NASA’s Perseverance rover has completed a marathon on Mars, covering 26.2 miles (42.195 kilometers) in five years and four months of driving, less than half the time it took the only other rover to do it. The average human marathoner, for scale, finishes in roughly 4:30.

Perseverance passed the mark on June 14, the 1,890th Martian day, or sol, of its mission, NASA announced in a June 24 image release. One sol earlier, the HiRISE camera aboard the agency’s Mars Reconnaissance Orbiter photographed the rover from orbit, its wheel tracks visible across the terrain, in an area west of Jezero Crater that the mission’s science team calls Arbot.
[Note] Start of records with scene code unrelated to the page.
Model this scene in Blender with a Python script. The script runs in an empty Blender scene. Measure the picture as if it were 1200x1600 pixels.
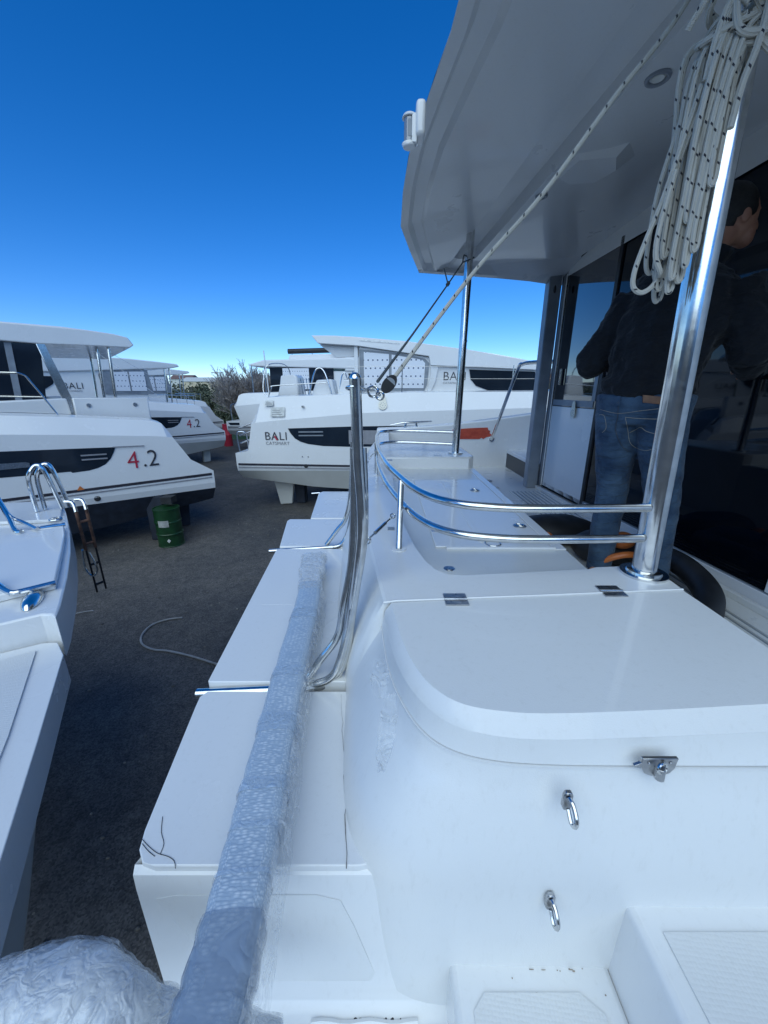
import bpy, bmesh, math, random
from mathutils import Vector, Matrix, noise, geometry
random.seed(7)
R = math.radians
C = bpy.context.scene.collection
sc = bpy.context.scene
# ------------------------------------------------------------------ camera, sky, sun, exposure
GZ = -3.15                      # ground level; the camera is the origin
PITCH = 17.6
cam = bpy.data.objects.new('camera', bpy.data.cameras.new('camera')); C.objects.link(cam)
cam.data.sensor_fit = 'VERTICAL'; cam.data.sensor_height = 36; cam.data.lens = 13.5
cam.data.clip_start = 0.02; cam.data.clip_end = 6000
cam.location = (0, 0, 0); cam.rotation_euler = (R(90 - PITCH), 0, 0)
sc.camera = cam
world = bpy.data.worlds.new('World'); sc.world = world; world.use_nodes = True
wn = world.node_tree.nodes; wl = world.node_tree.links
sky = wn.new('ShaderNodeTexSky'); sky.sky_type = 'NISHITA'; sky.sun_disc = False
SUN_EL, SUN_AZ = 43.0, 192.0        # azimuth clockwise from +Y: the light comes from behind the camera, spread very wide as an added soft fill
sky.sun_elevation = R(SUN_EL); sky.sun_rotation = R(SUN_AZ)
sky.air_density = 0.7; sky.dust_density = 0.0; sky.ozone_density = 6.0
hs = wn.new('ShaderNodeHueSaturation'); hs.inputs['Saturation'].default_value = 1.33; hs.inputs['Hue'].default_value = .509
gm_ = wn.new('ShaderNodeGamma'); gm_.inputs[1].default_value = .9
wl.new(sky.outputs[0], gm_.inputs[0]); wl.new(gm_.outputs[0], hs.inputs['Color']); wl.new(hs.outputs[0], wn['Background'].inputs[0]); wn['Background'].inputs[1].default_value = 0.15
sl = bpy.data.lights.new('sun', 'SUN'); sl.energy = 1.60; sl.angle = R(75); sl.color = (.88, 1, .90)
so = bpy.data.objects.new('sun', sl); C.objects.link(so)
sdir = Vector((math.sin(R(SUN_AZ)) * math.cos(R(SUN_EL)), math.cos(R(SUN_AZ)) * math.cos(R(SUN_EL)), math.sin(R(SUN_EL))))
so.rotation_euler = sdir.to_track_quat('Z', 'Y').to_euler(); so.location = sdir * 50
sc.view_settings.view_transform = 'Standard'; sc.view_settings.look = 'None'
sc.view_settings.gamma = 1; sc.view_settings.exposure = 0.50
sc.render.engine = 'CYCLES'
sc.cycles.max_bounces = 8; sc.cycles.transparent_max_bounces = 12

# ------------------------------------------------------------------ pixel helper: photo pixel + one known coordinate -> point in the scene
CP, SP = math.cos(R(PITCH)), math.sin(R(PITCH))
def ray(px, py):
    u, v = px - 600, py - 800
    return Vector((u, 600 * CP - v * SP, -600 * SP - v * CP))
def P(px, py, z=None, y=None, x=None, t=None):
    r = ray(px, py)
    if z is not None: return r * (z / r.z)
    if y is not None: return r * (y / r.y)
    if x is not None: return r * (x / r.x)
    return r * t

# ------------------------------------------------------------------ materials
def mat(name, col, rough=.5, metal=0, coat=0, spec=.5, alpha=1, trans=0, emit=None):
    m = bpy.data.materials.new(name); m.use_nodes = True
    b = m.node_tree.nodes['Principled BSDF']
    b.inputs['Base Color'].default_value = (*col, 1); b.inputs['Roughness'].default_value = rough
    b.inputs['Metallic'].default_value = metal; b.inputs['Coat Weight'].default_value = coat
    b.inputs['Specular IOR Level'].default_value = spec; b.inputs['Alpha'].default_value = alpha
    b.inputs['Transmission Weight'].default_value = trans
    return m
def N(m, t, **kw):
    n = m.node_tree.nodes.new(t)
    for k, v in kw.items():
        if hasattr(n, k): setattr(n, k, v)
        else: n.inputs[k].default_value = v
    return n
def LK(m, a, b): m.node_tree.links.new(a, b)
def bsdf(m): return m.node_tree.nodes['Principled BSDF']
def noisy(m, c1, c2, scale=5, detail=5, lo=.35, hi=.65, bump=0, bscale=80, bdist=.002, coords='Object', rrange=None):
    tc = N(m, 'ShaderNodeTexCoord'); b = bsdf(m)
    n = N(m, 'ShaderNodeTexNoise', Scale=scale, Detail=detail); LK(m, tc.outputs[coords], n.inputs['Vector'])
    r = N(m, 'ShaderNodeValToRGB'); r.color_ramp.elements[0].position = lo; r.color_ramp.elements[1].position = hi
    r.color_ramp.elements[0].color = (*c1, 1); r.color_ramp.elements[1].color = (*c2, 1)
    LK(m, n.outputs[0], r.inputs[0]); LK(m, r.outputs[0], b.inputs['Base Color'])
    if rrange:
        mr = N(m, 'ShaderNodeMapRange'); mr.inputs[3].default_value, mr.inputs[4].default_value = rrange
        n3 = N(m, 'ShaderNodeTexNoise', Scale=scale * 2.3, Detail=6); LK(m, tc.outputs[coords], n3.inputs['Vector'])
        LK(m, n3.outputs[0], mr.inputs[0]); LK(m, mr.outputs[0], b.inputs['Roughness'])
    if bump:
        n2 = N(m, 'ShaderNodeTexNoise', Scale=bscale, Detail=3); LK(m, tc.outputs[coords], n2.inputs['Vector'])
        bp = N(m, 'ShaderNodeBump', Strength=bump, Distance=bdist); LK(m, n2.outputs[0], bp.inputs['Height']); LK(m, bp.outputs[0], b.inputs['Normal'])
    return m
def gel(name, c=(.80, .80, .79), rough=(.16, .34), dirt=.95):
    m = mat(name, c, .25, coat=.25)
    m = gel0(m, c, rough, dirt); b = bsdf(m); old = b.inputs['Base Color'].links[0].from_socket
    tc = N(m, 'ShaderNodeTexCoord'); mp = N(m, 'ShaderNodeMapping'); mp.inputs['Scale'].default_value = (1, 1, .25); LK(m, tc.outputs['Object'], mp.inputs[0])
    n = N(m, 'ShaderNodeTexNoise', Scale=70, Detail=6, Roughness=.7); LK(m, mp.outputs[0], n.inputs['Vector'])
    r = N(m, 'ShaderNodeValToRGB'); r.color_ramp.elements[0].position = .54; r.color_ramp.elements[1].position = .74
    r.color_ramp.elements[0].color = (1, 1, 1, 1); r.color_ramp.elements[1].color = (.86, .85, .83, 1); LK(m, n.outputs[0], r.inputs[0])
    mx = N(m, 'ShaderNodeMix', data_type='RGBA', blend_type='MULTIPLY'); mx.inputs[0].default_value = .4
    LK(m, old, mx.inputs[6]); LK(m, r.outputs[0], mx.inputs[7]); LK(m, mx.outputs[2], b.inputs['Base Color'])
    return m
def gel0(m, c, rough, dirt):
    return noisy(m, tuple(x * dirt for x in c), c, scale=1.6, detail=4, lo=.25, hi=.8, bump=.05, bscale=9, bdist=.004, rrange=rough)
GEL = gel('gelcoat'); GELF = gel('gelcoat_far', (.78, .78, .77)); GELW = gel('gelcoat_warm', (.74, .74, .71), (.2, .4))
def nonskid():
    m = gel('nonskid_gelcoat', (.75, .75, .735), (.45, .6), .90); b = bsdf(m)
    tc = N(m, 'ShaderNodeTexCoord')
    mp = N(m, 'ShaderNodeMapping'); mp.inputs['Rotation'].default_value = (0, 0, .12); LK(m, tc.outputs['Object'], mp.inputs[0])
    v = N(m, 'ShaderNodeTexVoronoi', Scale=150, Randomness=.25); LK(m, mp.outputs[0], v.inputs['Vector'])
    bp = N(m, 'ShaderNodeBump', Strength=.55, Distance=.0016, invert=True); LK(m, v.outputs['Distance'], bp.inputs['Height']); LK(m, bp.outputs[0], b.inputs['Normal'])
    return m
NSK = nonskid()
def orange_peel():
    m = gel('textured_gelcoat', (.79, .79, .775), (.38, .5), .95); b = bsdf(m)
    tc = N(m, 'ShaderNodeTexCoord'); n = N(m, 'ShaderNodeTexNoise', Scale=420, Detail=2); LK(m, tc.outputs['Object'], n.inputs['Vector'])
    bp = N(m, 'ShaderNodeBump', Strength=.35, Distance=.001); LK(m, n.outputs[0], bp.inputs['Height']); LK(m, bp.outputs[0], b.inputs['Normal'])
    return m
PEEL = orange_peel()
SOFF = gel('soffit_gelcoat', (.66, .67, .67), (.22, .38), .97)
STEEL = mat('stainless_steel', (.72, .72, .71), .09, 1)
noisy(STEEL, (.62, .62, .61), (.76, .76, .75), scale=30, bump=.03, bscale=60, bdist=.001, rrange=(.10, .20))
STEELD = noisy(mat('brushed_steel', (.5, .5, .5), .3, 1), (.38, .38, .39), (.55, .55, .55), scale=40, rrange=(.2, .4))
BLACKG = mat('black_glass', (.004, .007, .012), .02, spec=1, coat=1)
NAVYG = noisy(mat('tinted_window', (.012, .018, .028), .06, spec=.6), (.01, .016, .026), (.016, .024, .036), scale=2)
DARK = noisy(mat('black_rubber', (.015, .016, .018), .55), (.012, .013, .015), (.024, .025, .028), scale=12, bump=.2, bscale=60)
NAVY = noisy(mat('antifouling_navy', (.012, .018, .032), .7), (.010, .015, .026), (.02, .028, .045), scale=6, bump=.2, bscale=30)
GREYF = noisy(mat('grey_frame', (.2, .22, .24), .4), (.19, .21, .24), (.26, .29, .32), scale=5)
STRIPE = noisy(mat('stripe_dark', (.03, .03, .04), .35), (.025, .025, .035), (.045, .04, .05), scale=9)
CREAM = gel('antifouling_white', (.66, .65, .6), (.4, .6), .85)
REDT = noisy(mat('red_tape', (.5, .07, .04), .45), (.42, .055, .03), (.55, .09, .05), scale=20, bump=.2, bscale=60)
REDL = noisy(mat('red_letter', (.45, .03, .06), .4), (.4, .028, .05), (.5, .035, .07), scale=9)
INK = noisy(mat('dark_letter', (.035, .035, .045), .4), (.03, .03, .04), (.045, .045, .055), scale=9)
GREYL = noisy(mat('grey_letter', (.28, .28, .3), .4), (.25, .25, .27), (.3, .3, .32), scale=9)
DIRT = noisy(mat('brown_dirt', (.3, .24, .18), .9), (.22, .17, .13), (.4, .33, .26), scale=40)
SEAL = noisy(mat('dirty_sealant', (.1, .09, .08), .8), (.04, .035, .03), (.3, .28, .26), scale=60)
TEARDROP = noisy(mat('cream_teardrop', (.8, .76, .62), .4), (.75, .7, .56), (.85, .8, .66), scale=15)  # cream standing in for the flare-like spots on hull and door

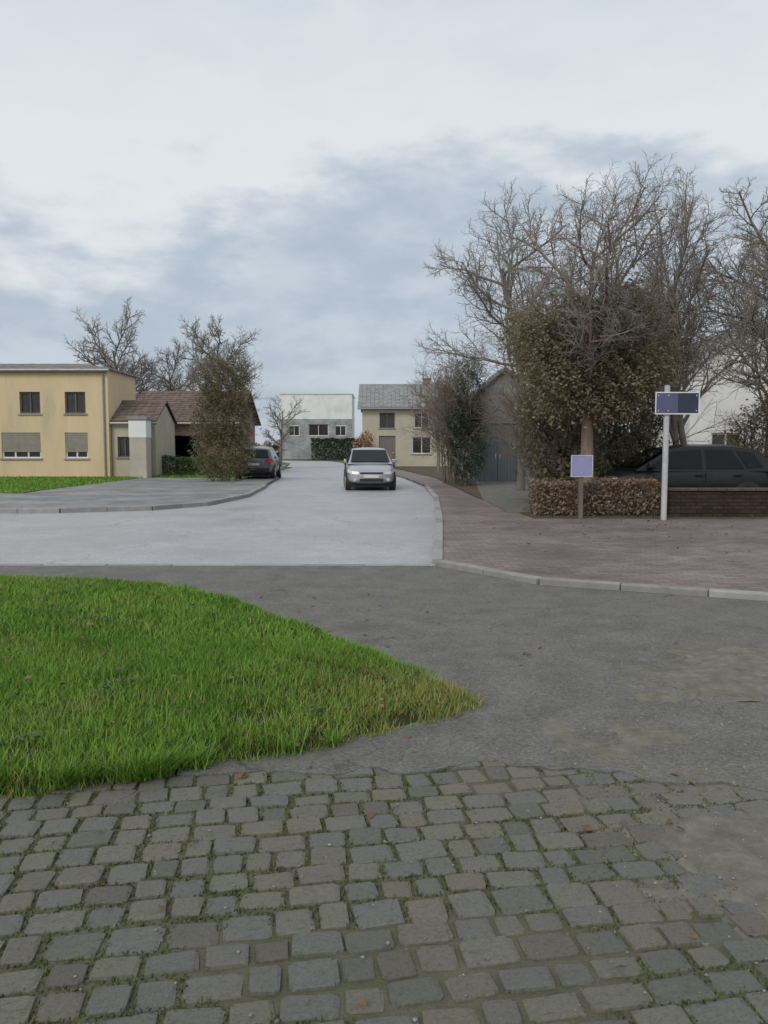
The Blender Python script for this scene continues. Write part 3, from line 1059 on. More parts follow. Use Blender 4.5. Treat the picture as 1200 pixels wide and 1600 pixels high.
def shrub(name, loc, lumps, leaf, label, seed, per=260, size=0.11, cat='shrub', group=None, stems=6, hgt=2.5, rad=0.03, lean=0.35, shell=0.5, twig='browntwig', dens=None, aspect=0.6):
    root = empty(name, loc)
    tag(root, label, cat, group)
    r_ = random.Random(seed)
    segs = []
    for s_ in range(stems):
        az = s_ * 6.283 / stems + r_.uniform(-.5, .5)
        rr_ = r_.uniform(0.05, 0.35)
        d0 = Vector((math.cos(az) * lean * r_.uniform(.3, 1.2), math.sin(az) * lean * r_.uniform(.3, 1.2), 1)).normalized()
        grow(r_, Vector((math.cos(az) * rr_, math.sin(az) * rr_, -0.05)), d0, hgt * r_.uniform(.75, 1.05), rad, 0, SHRUB, segs)
    S = np.array(segs)
    V, F = tubes(S, 4)
    link_mesh('stem', np_mesh('stem', V, F), M[twig], root, True)
    P_ = lump_points(lumps, per, seed, shell)
    V, F = leaf_quads(P_, size, seed + 1, aspect=aspect, out=0.9)
    link_mesh('foliage', np_mesh('foliage', V, F), M[leaf], root)
    return root


def hedge(name, loc, lx, ly, h, leaf, label, seed, n, size, twig='browntwig', rz=0.0):
    root = empty(name, loc, rz)
    tag(root, label, 'hedge')
    g = np.random.default_rng(seed)
    P_ = np.stack([g.uniform(-lx / 2, lx / 2, n), ly / 2 * np.sign(g.uniform(-1, 1, n)) * g.power(3.5, n), h * g.power(1.2, n)], 1)
    top = g.uniform(0, 1, n) < 0.25
    P_[top, 1] = g.uniform(-ly / 2, ly / 2, top.sum())
    P_[top, 2] = h * g.uniform(0.88, 1.0, top.sum())
    P_ += g.normal(0, 0.025, P_.shape)
    P_[:, 2] += 0.05 * np.sin(P_[:, 0] * 2.7) + 0.03 * np.sin(P_[:, 0] * 7.1)
    P_ = P_[P_[:, 2] > 0.03]
    V, F = leaf_quads(P_, size, seed)
    link_mesh('foliage', np_mesh('foliage', V, F), M[leaf], root)
    segs = []
    for i in range(int(lx * 26)):
        x, y = g.uniform(-lx / 2, lx / 2), g.uniform(-ly / 2, ly / 2) * .8
        x2, y2, z2 = x + g.normal(0, .12), y + g.normal(0, .1), h * g.uniform(.7, 1.06)
        segs.append((x, y, -.05, x2, y2, z2, 0.009, 0.004))
        for k in range(4):
            t = g.uniform(.2, .95)
            bx, by, bz = x + (x2 - x) * t, y + (y2 - y) * t, z2 * t
            segs.append((bx, by, bz, bx + g.normal(0, .15), by + g.normal(0, .12), bz + g.uniform(0, .2), 0.005, 0.003))
    V, F = tubes(segs, 3)
    link_mesh('stem', np_mesh('stem', V, F), M[twig], root)
    return root


# ------------------------------------------------------------------ buildings
def wall_front(mb, w_, h, holes, y=0.0, rec=0.14, top=None):
    """sheet in x,z at y with openings and reveals"""
    xs = sorted({-w_ / 2, w_ / 2} | {e for hx, hz, hw, hh in holes for e in (hx - hw / 2, hx + hw / 2)})
    zs = sorted({0.0, h} | {e for hx, hz, hw, hh in holes for e in (hz, hz + hh)})
    for i in range(len(xs) - 1):
        for j in range(len(zs) - 1):
            cx, cz = (xs[i] + xs[i + 1]) / 2, (zs[j] + zs[j + 1]) / 2
            if any(abs(cx - hx) < hw / 2 and hz < cz < hz + hh for hx, hz, hw, hh in holes):
                continue
            mb.add([(xs[i], y, zs[j]), (xs[i + 1], y, zs[j]), (xs[i + 1], y, zs[j + 1]), (xs[i], y, zs[j + 1])], [(0, 1, 2, 3)])
    for hx, hz, hw, hh in holes:
        a, b, c_, d_ = hx - hw / 2, hx + hw / 2, hz, hz + hh
        mb.add([(a, y, c_), (b, y, c_), (b, y, d_), (a, y, d_), (a, y + rec, c_), (b, y + rec, c_), (b, y + rec, d_), (a, y + rec, d_)],
               [(0, 4, 5, 1), (1, 5, 6, 2), (2, 6, 7, 3), (3, 7, 4, 0)])
    if top:
        mb.add([(-w_ / 2, y, h), (w_ / 2, y, h), (0, y, top)], [(0, 1, 2)])


def window(root, x, z, w_, h, y=0.10, frame='frame', bars=1, sill=True, shutter=None):
    fr = MB()
    t = 0.07
    fr.box(x - w_ / 2, x - w_ / 2 + t, y - .03, y + .03, z, z + h).box(x + w_ / 2 - t, x + w_ / 2, y - .03, y + .03, z, z + h)
    fr.box(x - w_ / 2 + t, x + w_ / 2 - t, y - .03, y + .03, z, z + t).box(x - w_ / 2 + t, x + w_ / 2 - t, y - .03, y + .03, z + h - t, z + h)
    for b in range(bars):
        bx = x - w_ / 2 + w_ * (b + 1) / (bars + 1)
        fr.box(bx - .035, bx + .035, y - .028, y + .028, z + t, z + h - t)
    o = fr.build('window', M[frame], root)
    MB().box(x - w_ / 2 + .02, x + w_ / 2 - .02, y + .035, y + .05, z + .02, z + h - .02).build('pane', M['glass'], o)
    if shutter:
        sh = MB()
        k = int(h * shutter / 0.09)
        for i in range(k):
            z1 = z + h - .05 - i * 0.09
            sh.box(x - w_ / 2 + .03, x + w_ / 2 - .03, y - .055, y - .035, z1 - .082, z1)
        tag(sh.build('shutter', M['shutter'], o), kind='stuff')
    if sill:
        MB().box(x - w_ / 2 - .08, x + w_ / 2 + .08, -.06, .05, z - .07, z - .005).build('sill', M['kerb'], o)
    return o


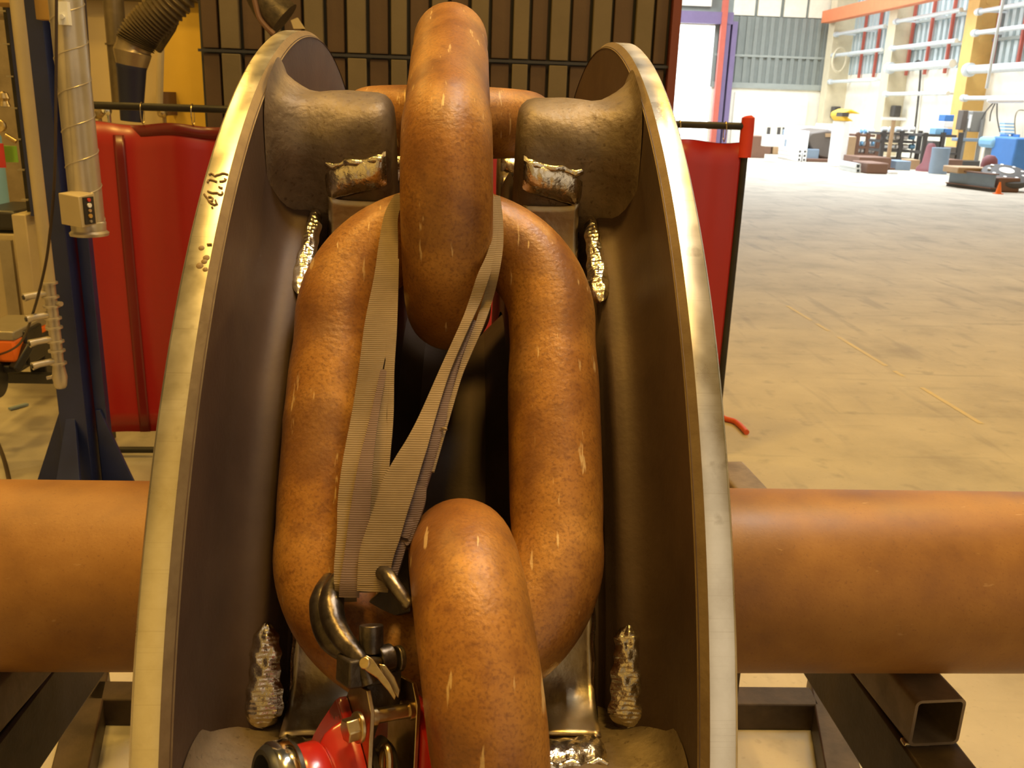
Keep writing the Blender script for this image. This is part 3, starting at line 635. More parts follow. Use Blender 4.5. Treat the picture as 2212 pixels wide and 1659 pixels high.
for s, xa in ((1, .895), (-1, -.88)):
    xf = xa-.02*s
    MB_ = sq_tube(MB(), (xa, 1.425, ztop-.05), (xf-.06*s, 2.60 if s > 0 else 2.50, ztop-.05), .10, .006); o = MB_.build('support_tube', M['tubesteel'], st, ang=30); o['label'] = 'open ended square support tube'
    mb = MB(); mb.bar((xa+.01*s, .9, ztop-.181), (xa-.03*s, 2.7, ztop-.181), .11, .16); mb.build('side_rail', M['blacksteel'], st, bevel=.006)
    # legs and floor frame
    for (p, q_) in (((.5, 1.0), 0), ((.5, 2.6), 0)):
        mb = MB(); mb.bar((xa, q_ or p[1], .0), (xa, q_ or p[1], ztop-.26), .09, .09, up=V((0, 1, 0)))
        if p[1] < 1.5: mb.build('leg', M['blacksteel'], st, bevel=.004)
    a = onz(195 if s < 0 else 1784, 1472, .1); b = onz(150 if s < 0 else 1822, 1664, .1); d_ = (b-a)
    mb = MB(); mb.bar(a-d_*.12-V((0, 0, .05)), a+d_*2.4-V((0, 0, .05)), .105, .1); mb.build('floor_beam', M['blacksteel'], st, bevel=.005)
    mb = MB(); w0 = .035
    mb.box((xa-.03, 1.435, ztop-.102), (.05, .02, .012)); mb.build('tack_weld', M['ground'], st, bevel=.003)
a = onz(200, 1490, .1); b = onz(1760, 1503, .1); yb = (a.y+b.y)/2
mb = MB(); mb.bar((a.x, a.y, .05), (b.x, b.y, .05), .10, .1); mb.build('cross_beam', M['blacksteel'], st, bevel=.005)
for s, xa in ((1, .93), (-1, -.90)):
    mb = MB(); mb.bar((xa-.03*s, 2.62, .0), (xa-.03*s, 2.62, ztop-.26), .06, .06, up=V((0, 1, 0))); mb.build('leg', M['blacksteel'], st, bevel=.004)
# ================================================================ welding screen
YS = 4.92
pl = at(165, 600, YS); pr2 = at(1600, 500, YS+.12)
zr = at(300, 236, YS).z; zr2 = at(1540, 266, YS+.12).z; xL = at(172, 300, YS).x; xR = at(1612, 300, YS+.12).x
zr = (zr+zr2)/2
scr = thing('welding_screen', ((xL+xR)/2, YS, 0), 'red vinyl welding curtain hung on a black rail behind the wheel', 'welding screen')
def yS(x): return YS+.12*(x-xL)/(xR-xL)
rl = MB().cyl((xL-.1, yS(xL), zr), (xR, yS(xR), zr), .019, n=14); rl.build('top_rail', M['railblack'], scr)
for xx in (xL-.1, xR):
    MB().cyl((xx, yS(xx), .0), (xx, yS(xx), zr+.02), .019, n=14).build('post', M['railblack'], scr)
    MB().bar((xx, yS(xx)-.30, .03), (xx, yS(xx)+.30, .03), .04, .04).build('foot', M['railblack'], scr)
MB().cyl((xL-.1, yS(xL), .045), (xR, yS(xR), .045), .018, n=12).build('bottom_rail', M['railblack'], scr)
MB().tube([(xR, yS(xR), zr-.16), (xR, yS(xR), zr-.02), (xR, yS(xR), zr+.045), (xR-.002, yS(xR), zr+.055)], [.034, .036, .034, .018], n=16).build('red_end_cap', M['redcap'], scr)['label'] = 'red cloth cap over the end post'
zbot = at(270, 933, YS).z
random.seed(5)
np_ = 3; wpan = (xR-.05-xL)/np_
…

The first Mars marathon belonged to NASA’s Opportunity rover, which reached the distance on March 24, 2015, after 11 years and two months on the planet. A 153-foot (46.5-meter) drive on its 3,968th sol carried it past 26.2 miles. “This is the first time any human enterprise has exceeded the distance of a marathon on the surface of another world,” John Callas, Opportunity’s project manager at NASA’s Jet Propulsion Laboratory, said at the time. “A first time happens only once.”

JPL staff celebrated Opportunity’s milestone in the most literal way available, with a marathon-length relay run around the laboratory in Pasadena.
For all its pace, Perseverance does not yet hold the outright distance record. Opportunity kept driving for four more years after its marathon and had logged 28.06 miles (45.16 kilometers) by the time NASA declared its mission complete in February 2019, a total that remains the off-Earth driving record. Perseverance’s odometer now sits less than two miles from it.